Tokyo Guide: Tea Bar Chokeikyo in Daikanyama
Beneath the calm streets of Daikanyama, hidden inside Hillside Terrace, there is a small tea bar where time seems to slow down.
Tea Bar Chokeikyo (聴景居) is not a typical café.
It feels somewhere between a tea room, an apothecary, and a quiet cocktail bar — a place where Japanese tea is reimagined through Asian aromas, spices, and modern craftsmanship.

A Hidden Tea Bar Beneath Daikanyama
The entrance is intentionally understated.
You walk through the refined atmosphere of Hillside Terrace, descend a quiet staircase, and suddenly arrive in a dimly lit tea space with only a handful of seats.
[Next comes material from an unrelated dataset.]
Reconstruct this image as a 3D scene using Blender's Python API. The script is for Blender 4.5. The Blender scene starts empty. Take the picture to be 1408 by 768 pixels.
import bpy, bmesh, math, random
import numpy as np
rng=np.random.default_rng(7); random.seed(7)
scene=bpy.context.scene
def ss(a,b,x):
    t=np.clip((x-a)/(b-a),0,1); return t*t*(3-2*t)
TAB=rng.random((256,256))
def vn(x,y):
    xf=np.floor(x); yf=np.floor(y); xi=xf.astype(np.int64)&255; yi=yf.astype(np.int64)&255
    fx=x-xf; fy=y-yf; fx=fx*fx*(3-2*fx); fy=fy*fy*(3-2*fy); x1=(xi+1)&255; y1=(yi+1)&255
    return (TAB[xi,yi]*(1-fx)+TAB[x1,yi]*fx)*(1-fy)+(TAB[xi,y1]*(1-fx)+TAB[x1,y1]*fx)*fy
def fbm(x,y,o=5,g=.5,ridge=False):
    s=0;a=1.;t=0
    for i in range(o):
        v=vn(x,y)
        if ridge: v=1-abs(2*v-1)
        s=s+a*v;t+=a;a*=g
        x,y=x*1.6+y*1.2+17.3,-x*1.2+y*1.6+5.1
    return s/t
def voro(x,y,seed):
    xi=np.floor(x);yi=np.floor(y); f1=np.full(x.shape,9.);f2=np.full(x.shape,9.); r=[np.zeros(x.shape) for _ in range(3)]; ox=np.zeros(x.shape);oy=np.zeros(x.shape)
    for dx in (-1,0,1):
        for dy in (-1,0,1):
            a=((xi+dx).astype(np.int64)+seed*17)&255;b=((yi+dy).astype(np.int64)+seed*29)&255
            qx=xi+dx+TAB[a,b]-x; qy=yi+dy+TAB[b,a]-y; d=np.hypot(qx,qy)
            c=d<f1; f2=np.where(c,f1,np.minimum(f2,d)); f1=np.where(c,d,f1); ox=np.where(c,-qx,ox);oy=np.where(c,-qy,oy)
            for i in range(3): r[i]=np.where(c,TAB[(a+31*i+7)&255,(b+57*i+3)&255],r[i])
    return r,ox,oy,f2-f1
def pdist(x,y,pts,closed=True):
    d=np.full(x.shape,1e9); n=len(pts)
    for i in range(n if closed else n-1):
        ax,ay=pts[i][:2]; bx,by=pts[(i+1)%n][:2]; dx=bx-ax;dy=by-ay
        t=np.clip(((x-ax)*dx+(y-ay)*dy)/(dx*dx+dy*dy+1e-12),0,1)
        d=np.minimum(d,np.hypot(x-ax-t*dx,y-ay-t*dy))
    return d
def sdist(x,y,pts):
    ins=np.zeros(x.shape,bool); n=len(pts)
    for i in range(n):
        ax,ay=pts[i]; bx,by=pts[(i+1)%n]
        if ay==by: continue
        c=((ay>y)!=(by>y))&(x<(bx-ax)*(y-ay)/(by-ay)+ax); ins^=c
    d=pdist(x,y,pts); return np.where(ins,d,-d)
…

The experience immediately feels intimate and cinematic.
The tea bar was created inside The Conran Shop Japan’s Daikanyama location as part of a concept exploring Asian culture through Japanese tea.
Rather than focusing only on traditional Japanese tea ceremony, Chokeikyo blends influences from across Asia:
- Japanese fermented teas
- spices such as cardamom and cinnamon
- Turkish coffee-style brewing
- Thai stone mortars
- modern tea utensils
The result feels both deeply Japanese and internationally inspired.

Tea as a Sensory Experience
At Chokeikyo, tea is prepared directly in front of you.
Spices are ground by hand.
Hot sand warms the brewing vessel.
Steam rises quietly into the air.
The sounds are soft:
- ceramic touching wood
- water pouring
- tea whisking
- quiet conversation
It feels less like ordering a drink and more like watching a ritual unfold.
One of the most distinctive menu items is their “thé,” a black tea blended with spices and brewed using hot sand in an ibrik, traditionally used for Turkish coffee.
Another signature drink, the “Chokeikyo Blend,” combines Japanese black tea, hojicha, burdock root, citrus peel, ginger, and Japanese pepper.

Calm Tokyo
Tokyo is often imagined as fast, bright, and overwhelming.
But places like Tea Bar Chokeikyo reveal another side of the city — one built on quiet details and slow experiences.
If you love:
- Japanese tea
- calm cafés
- hidden Tokyo spots
- minimalist interiors
- sensory experiences
this is a place worth saving for your next trip.